- **DATA EXCERPT**:

_ _ _

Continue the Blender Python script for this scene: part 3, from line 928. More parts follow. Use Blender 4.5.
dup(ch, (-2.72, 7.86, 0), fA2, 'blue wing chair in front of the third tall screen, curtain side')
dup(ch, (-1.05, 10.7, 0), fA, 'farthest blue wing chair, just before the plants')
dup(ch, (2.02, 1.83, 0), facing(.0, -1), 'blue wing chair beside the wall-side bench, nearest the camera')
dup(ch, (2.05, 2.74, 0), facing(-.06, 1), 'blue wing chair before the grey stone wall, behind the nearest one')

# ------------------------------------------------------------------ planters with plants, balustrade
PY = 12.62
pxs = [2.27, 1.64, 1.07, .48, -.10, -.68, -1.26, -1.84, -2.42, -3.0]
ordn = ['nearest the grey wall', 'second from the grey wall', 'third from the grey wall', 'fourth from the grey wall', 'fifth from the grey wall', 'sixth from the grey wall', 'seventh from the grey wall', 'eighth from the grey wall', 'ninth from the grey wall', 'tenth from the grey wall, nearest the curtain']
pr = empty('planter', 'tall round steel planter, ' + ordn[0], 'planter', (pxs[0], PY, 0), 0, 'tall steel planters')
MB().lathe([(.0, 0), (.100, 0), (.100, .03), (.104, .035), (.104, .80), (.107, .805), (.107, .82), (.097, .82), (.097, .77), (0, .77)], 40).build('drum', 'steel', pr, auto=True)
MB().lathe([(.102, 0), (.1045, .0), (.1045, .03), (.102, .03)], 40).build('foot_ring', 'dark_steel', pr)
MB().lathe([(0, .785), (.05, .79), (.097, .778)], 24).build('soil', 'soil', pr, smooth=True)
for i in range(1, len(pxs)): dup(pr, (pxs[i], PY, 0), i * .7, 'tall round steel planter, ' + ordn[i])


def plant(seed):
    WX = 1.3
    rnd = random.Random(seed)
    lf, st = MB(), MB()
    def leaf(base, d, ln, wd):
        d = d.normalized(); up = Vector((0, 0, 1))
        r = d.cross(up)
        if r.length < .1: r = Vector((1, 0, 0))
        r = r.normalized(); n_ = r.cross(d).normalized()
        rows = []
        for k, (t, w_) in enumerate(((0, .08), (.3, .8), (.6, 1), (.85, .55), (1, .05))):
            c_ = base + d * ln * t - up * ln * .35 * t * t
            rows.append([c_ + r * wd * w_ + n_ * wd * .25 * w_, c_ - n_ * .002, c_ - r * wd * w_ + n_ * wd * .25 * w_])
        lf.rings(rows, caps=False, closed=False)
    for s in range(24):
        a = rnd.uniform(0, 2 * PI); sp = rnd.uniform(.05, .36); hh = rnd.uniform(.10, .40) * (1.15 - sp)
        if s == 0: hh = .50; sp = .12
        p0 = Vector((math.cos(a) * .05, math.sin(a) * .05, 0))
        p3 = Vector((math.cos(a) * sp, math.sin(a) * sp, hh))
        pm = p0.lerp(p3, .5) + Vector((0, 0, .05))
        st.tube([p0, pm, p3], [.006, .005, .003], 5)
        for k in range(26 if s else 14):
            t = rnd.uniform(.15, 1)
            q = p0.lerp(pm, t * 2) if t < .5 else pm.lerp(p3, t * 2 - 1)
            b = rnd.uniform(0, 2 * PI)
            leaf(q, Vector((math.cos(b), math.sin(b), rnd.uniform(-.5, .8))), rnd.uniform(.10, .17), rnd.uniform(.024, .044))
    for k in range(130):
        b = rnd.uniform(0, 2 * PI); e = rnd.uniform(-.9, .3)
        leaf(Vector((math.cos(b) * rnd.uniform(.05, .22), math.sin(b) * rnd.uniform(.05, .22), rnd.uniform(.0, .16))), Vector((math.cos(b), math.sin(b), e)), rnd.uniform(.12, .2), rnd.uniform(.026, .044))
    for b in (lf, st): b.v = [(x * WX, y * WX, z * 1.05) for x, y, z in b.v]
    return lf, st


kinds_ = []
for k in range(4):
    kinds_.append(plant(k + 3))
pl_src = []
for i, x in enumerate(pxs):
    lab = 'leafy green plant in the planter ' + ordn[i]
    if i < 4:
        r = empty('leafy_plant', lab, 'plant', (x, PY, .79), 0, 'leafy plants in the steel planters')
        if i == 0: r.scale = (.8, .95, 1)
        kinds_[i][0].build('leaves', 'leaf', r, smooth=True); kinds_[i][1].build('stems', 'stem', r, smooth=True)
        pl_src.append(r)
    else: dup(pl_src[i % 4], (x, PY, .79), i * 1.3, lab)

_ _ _

- **DIRECTIONS FOR THIS TASK**:
Print the whole listing exactly as it is.

- **ANSWER**:
Continue the Blender Python script for this scene: part 3, from line 928. More parts follow. Use Blender 4.5.
dup(ch, (-2.72, 7.86, 0), fA2, 'blue wing chair in front of the third tall screen, curtain side')
dup(ch, (-1.05, 10.7, 0), fA, 'farthest blue wing chair, just before the plants')
dup(ch, (2.02, 1.83, 0), facing(.0, -1), 'blue wing chair beside the wall-side bench, nearest the camera')
dup(ch, (2.05, 2.74, 0), facing(-.06, 1), 'blue wing chair before the grey stone wall, behind the nearest one')

# ------------------------------------------------------------------ planters with plants, balustrade
PY = 12.62
pxs = [2.27, 1.64, 1.07, .48, -.10, -.68, -1.26, -1.84, -2.42, -3.0]
ordn = ['nearest the grey wall', 'second from the grey wall', 'third from the grey wall', 'fourth from the grey wall', 'fifth from the grey wall', 'sixth from the grey wall', 'seventh from the grey wall', 'eighth from the grey wall', 'ninth from the grey wall', 'tenth from the grey wall, nearest the curtain']
pr = empty('planter', 'tall round steel planter, ' + ordn[0], 'planter', (pxs[0], PY, 0), 0, 'tall steel planters')
MB().lathe([(.0, 0), (.100, 0), (.100, .03), (.104, .035), (.104, .80), (.107, .805), (.107, .82), (.097, .82), (.097, .77), (0, .77)], 40).build('drum', 'steel', pr, auto=True)
MB().lathe([(.102, 0), (.1045, .0), (.1045, .03), (.102, .03)], 40).build('foot_ring', 'dark_steel', pr)
MB().lathe([(0, .785), (.05, .79), (.097, .778)], 24).build('soil', 'soil', pr, smooth=True)
for i in range(1, len(pxs)): dup(pr, (pxs[i], PY, 0), i * .7, 'tall round steel planter, ' + ordn[i])


def plant(seed):
    WX = 1.3
    rnd = random.Random(seed)
    lf, st = MB(), MB()
    def leaf(base, d, ln, wd):
        d = d.normalized(); up = Vector((0, 0, 1))
        r = d.cross(up)
        if r.length < .1: r = Vector((1, 0, 0))
        r = r.normalized(); n_ = r.cross(d).normalized()
        rows = []
        for k, (t, w_) in enumerate(((0, .08), (.3, .8), (.6, 1), (.85, .55), (1, .05))):
            c_ = base + d * ln * t - up * ln * .35 * t * t
            rows.append([c_ + r * wd * w_ + n_ * wd * .25 * w_, c_ - n_ * .002, c_ - r * wd * w_ + n_ * wd * .25 * w_])
        lf.rings(rows, caps=False, closed=False)
    for s in range(24):
        a = rnd.uniform(0, 2 * PI); sp = rnd.uniform(.05, .36); hh = rnd.uniform(.10, .40) * (1.15 - sp)
        if s == 0: hh = .50; sp = .12
        p0 = Vector((math.cos(a) * .05, math.sin(a) * .05, 0))
        p3 = Vector((math.cos(a) * sp, math.sin(a) * sp, hh))
        pm = p0.lerp(p3, .5) + Vector((0, 0, .05))
        st.tube([p0, pm, p3], [.006, .005, .003], 5)
        for k in range(26 if s else 14):
            t = rnd.uniform(.15, 1)
            q = p0.lerp(pm, t * 2) if t < .5 else pm.lerp(p3, t * 2 - 1)
            b = rnd.uniform(0, 2 * PI)
            leaf(q, Vector((math.cos(b), math.sin(b), rnd.uniform(-.5, .8))), rnd.uniform(.10, .17), rnd.uniform(.024, .044))
    for k in range(130):
        b = rnd.uniform(0, 2 * PI); e = rnd.uniform(-.9, .3)
        leaf(Vector((math.cos(b) * rnd.uniform(.05, .22), math.sin(b) * rnd.uniform(.05, .22), rnd.uniform(.0, .16))), Vector((math.cos(b), math.sin(b), e)), rnd.uniform(.12, .2), rnd.uniform(.026, .044))
    for b in (lf, st): b.v = [(x * WX, y * WX, z * 1.05) for x, y, z in b.v]
    return lf, st


kinds_ = []
for k in range(4):
    kinds_.append(plant(k + 3))
pl_src = []
for i, x in enumerate(pxs):
    lab = 'leafy green plant in the planter ' + ordn[i]
    if i < 4:
        r = empty('leafy_plant', lab, 'plant', (x, PY, .79), 0, 'leafy plants in the steel planters')
        if i == 0: r.scale = (.8, .95, 1)
        kinds_[i][0].build('leaves', 'leaf', r, smooth=True); kinds_[i][1].build('stems', 'stem', r, smooth=True)
        pl_src.append(r)
    else: dup(pl_src[i % 4], (x, PY, .79), i * 1.3, lab)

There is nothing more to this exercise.